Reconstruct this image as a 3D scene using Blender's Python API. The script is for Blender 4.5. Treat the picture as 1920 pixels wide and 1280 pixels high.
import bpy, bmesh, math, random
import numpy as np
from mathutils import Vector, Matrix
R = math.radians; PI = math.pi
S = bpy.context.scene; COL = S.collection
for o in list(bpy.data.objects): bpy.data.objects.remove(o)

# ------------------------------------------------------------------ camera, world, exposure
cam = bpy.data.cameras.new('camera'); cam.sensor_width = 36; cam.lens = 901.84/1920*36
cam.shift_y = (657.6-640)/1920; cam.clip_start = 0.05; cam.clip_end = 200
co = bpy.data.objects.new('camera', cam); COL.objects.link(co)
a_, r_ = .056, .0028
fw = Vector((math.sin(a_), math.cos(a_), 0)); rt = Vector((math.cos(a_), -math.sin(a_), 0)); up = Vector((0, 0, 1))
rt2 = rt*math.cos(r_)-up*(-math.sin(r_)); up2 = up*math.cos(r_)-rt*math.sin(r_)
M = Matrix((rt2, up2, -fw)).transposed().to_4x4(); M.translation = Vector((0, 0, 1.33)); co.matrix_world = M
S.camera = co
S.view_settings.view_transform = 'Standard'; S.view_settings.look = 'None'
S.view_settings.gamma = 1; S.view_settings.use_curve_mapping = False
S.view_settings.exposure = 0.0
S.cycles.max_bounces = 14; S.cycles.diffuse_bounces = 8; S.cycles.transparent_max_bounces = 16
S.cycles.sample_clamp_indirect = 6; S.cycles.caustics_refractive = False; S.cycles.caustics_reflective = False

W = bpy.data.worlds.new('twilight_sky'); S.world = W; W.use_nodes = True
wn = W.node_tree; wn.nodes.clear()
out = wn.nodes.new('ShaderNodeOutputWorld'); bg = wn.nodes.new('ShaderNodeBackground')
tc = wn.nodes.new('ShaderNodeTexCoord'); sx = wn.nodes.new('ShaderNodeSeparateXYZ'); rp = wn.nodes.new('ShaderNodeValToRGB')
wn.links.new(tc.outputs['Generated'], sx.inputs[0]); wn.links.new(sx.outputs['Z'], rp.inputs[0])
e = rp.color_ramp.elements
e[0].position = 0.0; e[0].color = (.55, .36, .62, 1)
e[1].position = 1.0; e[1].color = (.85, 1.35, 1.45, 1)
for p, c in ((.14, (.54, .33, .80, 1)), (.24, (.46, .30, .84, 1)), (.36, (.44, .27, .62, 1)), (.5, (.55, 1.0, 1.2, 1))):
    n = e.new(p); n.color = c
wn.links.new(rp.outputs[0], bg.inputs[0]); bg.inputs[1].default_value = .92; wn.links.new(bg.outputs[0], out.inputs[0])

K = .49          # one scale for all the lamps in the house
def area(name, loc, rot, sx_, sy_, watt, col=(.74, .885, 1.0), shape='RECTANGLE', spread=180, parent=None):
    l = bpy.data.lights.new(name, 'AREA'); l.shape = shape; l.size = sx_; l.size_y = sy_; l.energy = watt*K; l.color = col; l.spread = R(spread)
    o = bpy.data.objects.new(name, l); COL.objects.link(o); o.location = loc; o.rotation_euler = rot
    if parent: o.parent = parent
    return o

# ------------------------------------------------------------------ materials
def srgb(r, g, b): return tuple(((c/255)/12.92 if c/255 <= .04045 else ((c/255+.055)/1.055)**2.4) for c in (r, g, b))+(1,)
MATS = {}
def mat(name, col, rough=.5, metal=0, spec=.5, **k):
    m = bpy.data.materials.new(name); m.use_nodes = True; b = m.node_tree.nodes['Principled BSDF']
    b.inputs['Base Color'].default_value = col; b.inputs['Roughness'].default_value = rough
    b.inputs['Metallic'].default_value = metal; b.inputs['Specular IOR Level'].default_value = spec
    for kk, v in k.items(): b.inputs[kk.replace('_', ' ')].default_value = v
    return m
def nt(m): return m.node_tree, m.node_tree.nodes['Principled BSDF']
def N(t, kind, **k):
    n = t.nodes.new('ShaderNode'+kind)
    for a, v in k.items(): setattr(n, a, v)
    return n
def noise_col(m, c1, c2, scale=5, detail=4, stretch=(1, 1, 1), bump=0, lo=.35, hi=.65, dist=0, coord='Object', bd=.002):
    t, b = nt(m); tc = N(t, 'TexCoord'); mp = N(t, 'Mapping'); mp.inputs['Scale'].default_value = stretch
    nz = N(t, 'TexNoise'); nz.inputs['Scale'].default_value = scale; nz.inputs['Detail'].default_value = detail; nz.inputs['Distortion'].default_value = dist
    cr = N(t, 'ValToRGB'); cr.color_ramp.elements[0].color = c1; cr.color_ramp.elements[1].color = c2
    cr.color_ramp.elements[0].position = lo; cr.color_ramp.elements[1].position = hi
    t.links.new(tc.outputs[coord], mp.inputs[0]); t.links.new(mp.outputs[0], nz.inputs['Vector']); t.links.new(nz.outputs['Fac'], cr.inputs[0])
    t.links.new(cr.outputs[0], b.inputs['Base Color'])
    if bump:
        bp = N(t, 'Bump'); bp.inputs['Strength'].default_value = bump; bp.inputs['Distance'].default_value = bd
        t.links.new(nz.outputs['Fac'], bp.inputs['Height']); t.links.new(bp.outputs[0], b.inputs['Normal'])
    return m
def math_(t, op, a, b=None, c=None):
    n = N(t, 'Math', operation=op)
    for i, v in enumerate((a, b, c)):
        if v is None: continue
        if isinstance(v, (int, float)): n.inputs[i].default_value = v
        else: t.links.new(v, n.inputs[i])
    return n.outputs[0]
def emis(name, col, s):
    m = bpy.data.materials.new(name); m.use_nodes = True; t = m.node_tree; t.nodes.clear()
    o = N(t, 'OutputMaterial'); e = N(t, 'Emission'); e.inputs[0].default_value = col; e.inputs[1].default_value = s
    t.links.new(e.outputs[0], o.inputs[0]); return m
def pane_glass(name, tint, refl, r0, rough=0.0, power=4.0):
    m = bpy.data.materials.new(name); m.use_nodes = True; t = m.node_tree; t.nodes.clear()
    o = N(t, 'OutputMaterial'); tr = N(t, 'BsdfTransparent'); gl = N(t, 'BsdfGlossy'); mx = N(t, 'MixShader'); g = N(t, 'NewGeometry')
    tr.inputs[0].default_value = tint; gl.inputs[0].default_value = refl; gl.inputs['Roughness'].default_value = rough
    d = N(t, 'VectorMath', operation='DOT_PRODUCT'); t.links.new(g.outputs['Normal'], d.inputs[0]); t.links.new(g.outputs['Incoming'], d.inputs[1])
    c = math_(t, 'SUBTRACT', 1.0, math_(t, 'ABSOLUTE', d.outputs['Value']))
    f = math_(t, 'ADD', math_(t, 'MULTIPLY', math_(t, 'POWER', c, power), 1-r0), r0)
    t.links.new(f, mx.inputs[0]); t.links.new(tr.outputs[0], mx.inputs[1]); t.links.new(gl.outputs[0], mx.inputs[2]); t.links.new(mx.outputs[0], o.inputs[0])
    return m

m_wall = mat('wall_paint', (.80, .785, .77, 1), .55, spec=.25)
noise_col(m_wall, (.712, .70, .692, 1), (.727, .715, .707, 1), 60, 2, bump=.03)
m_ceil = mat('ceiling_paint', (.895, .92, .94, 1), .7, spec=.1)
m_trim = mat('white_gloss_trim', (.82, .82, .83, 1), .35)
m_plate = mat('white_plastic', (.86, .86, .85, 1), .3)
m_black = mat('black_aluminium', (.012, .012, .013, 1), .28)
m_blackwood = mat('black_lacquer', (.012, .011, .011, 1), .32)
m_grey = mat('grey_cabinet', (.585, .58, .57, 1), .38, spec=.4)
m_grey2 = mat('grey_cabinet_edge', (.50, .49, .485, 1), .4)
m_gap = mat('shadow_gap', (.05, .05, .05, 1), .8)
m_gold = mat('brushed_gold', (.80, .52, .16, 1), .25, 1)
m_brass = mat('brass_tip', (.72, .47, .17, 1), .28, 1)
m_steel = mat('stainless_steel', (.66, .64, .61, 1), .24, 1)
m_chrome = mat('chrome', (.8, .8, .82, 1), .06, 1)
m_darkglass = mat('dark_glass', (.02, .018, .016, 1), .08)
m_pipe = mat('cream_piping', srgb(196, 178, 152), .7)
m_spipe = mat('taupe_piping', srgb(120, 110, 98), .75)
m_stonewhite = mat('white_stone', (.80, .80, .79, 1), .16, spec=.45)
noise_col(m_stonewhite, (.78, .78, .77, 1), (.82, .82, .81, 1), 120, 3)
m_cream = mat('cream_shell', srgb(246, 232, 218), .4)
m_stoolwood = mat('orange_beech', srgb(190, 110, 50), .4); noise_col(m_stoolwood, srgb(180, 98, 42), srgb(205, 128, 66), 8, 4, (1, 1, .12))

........

* JOB
Beginning at the top of the data, please return every line until and including the line containing "S.cycles.sample_clamp_indirect = 6;", copied exactly, and nothing past it.

* TASK OUTPUT
Reconstruct this image as a 3D scene using Blender's Python API. The script is for Blender 4.5. Treat the picture as 1920 pixels wide and 1280 pixels high.
import bpy, bmesh, math, random
import numpy as np
from mathutils import Vector, Matrix
R = math.radians; PI = math.pi
S = bpy.context.scene; COL = S.collection
for o in list(bpy.data.objects): bpy.data.objects.remove(o)

# ------------------------------------------------------------------ camera, world, exposure
cam = bpy.data.cameras.new('camera'); cam.sensor_width = 36; cam.lens = 901.84/1920*36
cam.shift_y = (657.6-640)/1920; cam.clip_start = 0.05; cam.clip_end = 200
co = bpy.data.objects.new('camera', cam); COL.objects.link(co)
a_, r_ = .056, .0028
fw = Vector((math.sin(a_), math.cos(a_), 0)); rt = Vector((math.cos(a_), -math.sin(a_), 0)); up = Vector((0, 0, 1))
rt2 = rt*math.cos(r_)-up*(-math.sin(r_)); up2 = up*math.cos(r_)-rt*math.sin(r_)
M = Matrix((rt2, up2, -fw)).transposed().to_4x4(); M.translation = Vector((0, 0, 1.33)); co.matrix_world = M
S.camera = co
S.view_settings.view_transform = 'Standard'; S.view_settings.look = 'None'
S.view_settings.gamma = 1; S.view_settings.use_curve_mapping = False
S.view_settings.exposure = 0.0
S.cycles.max_bounces = 14; S.cycles.diffuse_bounces = 8; S.cycles.transparent_max_bounces = 16
S.cycles.sample_clamp_indirect = 6; S.cycles.caustics_refractive = False; S.cycles.caustics_reflective = False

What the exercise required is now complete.